As for what I finished this week, I read with bated interest Chrissie Hynde’s memoir “Reckless: My Life as a Pretender,” which I should have raced through when it came out in 2015. Good grief, I was a big fan of hers back in the day, when Chrissie and the Pretenders put out their first few albums. Oh their music made an impact on my high school; it was cool stuff. Remember that punk phase in the late ‘70s and early ‘80s? I can’t say I was too huge into the music of the Clash, the Sex Pistols, or Iggy Pop, but I did fall for the sounds of David Bowie and the Pretenders. So I thought her rock memoir would be an interesting read.
Her book though is a bit of a curious thing. The first half is about her life growing up in Akron, Ohio, with her parents and brother, and how the times were a changin.’ The placement of highways and the removal of stores downtown, she says, ruined things for her city, and there was a disconnect between one’s parents and the generation coming of age in the ‘60s. From early on, Chrissie seemed a bit of a rebel and a tomboy who was only good at art in school and tried to hide her carousing and behavior from her folks. With her friends, she started getting into the radio tunes of the day and bumming rides to see shows.
Despite her poor record in school, Chrissie ended up attending Kent State University, where I didn’t realize she was one of those in the crowd on May 4, 1970, when four unarmed college students protesting the Vietnam War were shot and killed by members of the Ohio National Guard. One of her friends’ boyfriends was killed that day. As college progressed, Chrissie seemed to be getting more and more into the counter-culture life (the hippies and bikers) and experimenting with drugs, sex, and rock ‘n roll. She mentions seeing shows of the Stones, Bowie, and Iggy Pop as well dozens of others.
By 1973 at the age of 21, she was ready to bolt Ohio, and wound up in London, hanging around the British punk scene. This is where you think the book is right where you want it to be — at the heart of the music. And it is interesting the milieu she talks about. You get the picture of her: loving her new London environs, scraping by to make ends meet, listening to bands, and eventually coming to know various rockers such as Joe Strummer of the Clash, and Johnny Rotten and Sid Vicious of the Sex Pistols. She was right there in the thick of things, but man, there were a lot of drugs. It sounds like all those around the music scene, including Chrissie were — as she says — “truly fucked up most of the time, or at best, reeling from the effects of the day before.”
It gets pretty exhausting in the book all the drug use, which she laments looking back but says it was the defining characteristic of her generation. Her story mills about quite a while during her days figuring out her direction. It’s only the last 45 pages of the book where she talks about her band the Pretenders forming by lucky circumstance, which surprised me. It only covers her life up until the Pretender’s first two albums and their touring behind them with the four original members — two of whom overdosed and died thereafter, which altered the band’s course. It doesn’t get into her later family life, her marriages, or the rest of her career with the Pretenders, argh.
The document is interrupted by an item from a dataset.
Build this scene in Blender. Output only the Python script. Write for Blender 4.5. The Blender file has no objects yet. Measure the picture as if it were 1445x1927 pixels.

Despite being cut short, I thought the memoir was quite honest and insightful and also very modest of her talents and what she came to accomplish. Her writing in the book is quite good and paints the music scene of the 1960s and ‘70s well. It reminded me a bit of Bob Dylan’s 2004 memoir “Chronicles, Volume One” since it seems impressionistic about her life, the times, and the people she meets. It felt a tinge sad about regrets she’s come to live with and changes that came to pass. I was only sorry that the book didn’t include a bit more about the songs, where they came from, and her performing of them. Still I feel I know her a little bit better now (one of my rock singer heroes) and I’m glad that she was able to become drug-free in later life.
Also last week I finished the audiobook of Jean Pendziwol’s novel “The Lightkeeper’s Daughters,” which unravels the story about a woman’s past growing up on remote Porphyry Island on Lake Superior, where her father manned the lighthouse seventy years before. The story alternates chapters told by the woman (Elizabeth), who is elderly now and nearly blind, living in a senior facility and a delinquent teenage girl (Morgan) who comes to help Elizabeth figure out her past from old journals found amid the ruins of an old shipwreck.
What’s apparent is that Elizabeth was born and raised on the island with her parents, two brothers, and a mute twin sister Emily, but the gaps in the history of what happens to them unfolds as the story goes on.
Oh I really did want to love this novel, which is popular on Goodreads and has a great cover. And I did enjoy the storytelling in Part 2 particularly, and the setting on the island with the lighthouse was great. The characters were interesting too and I did get into the woman’s life story, but as it went along I found the amount of twists and secrets in it went overboard and strained my believability. The fates that tied together and the story’s details became a bit too convenient and too coincidental for me, not to mention a bit confusing. What is it about a lighthouse story that brings everything out of the woodworks?
Still I’m in the minority on this one, so if you like plot twists and family secrets in your novels, you’d probably like this one as well. It reminded me a little bit of a Kate Morton novel, if you like her tales.
What about you, have you read any of these books — and if so, what did you think?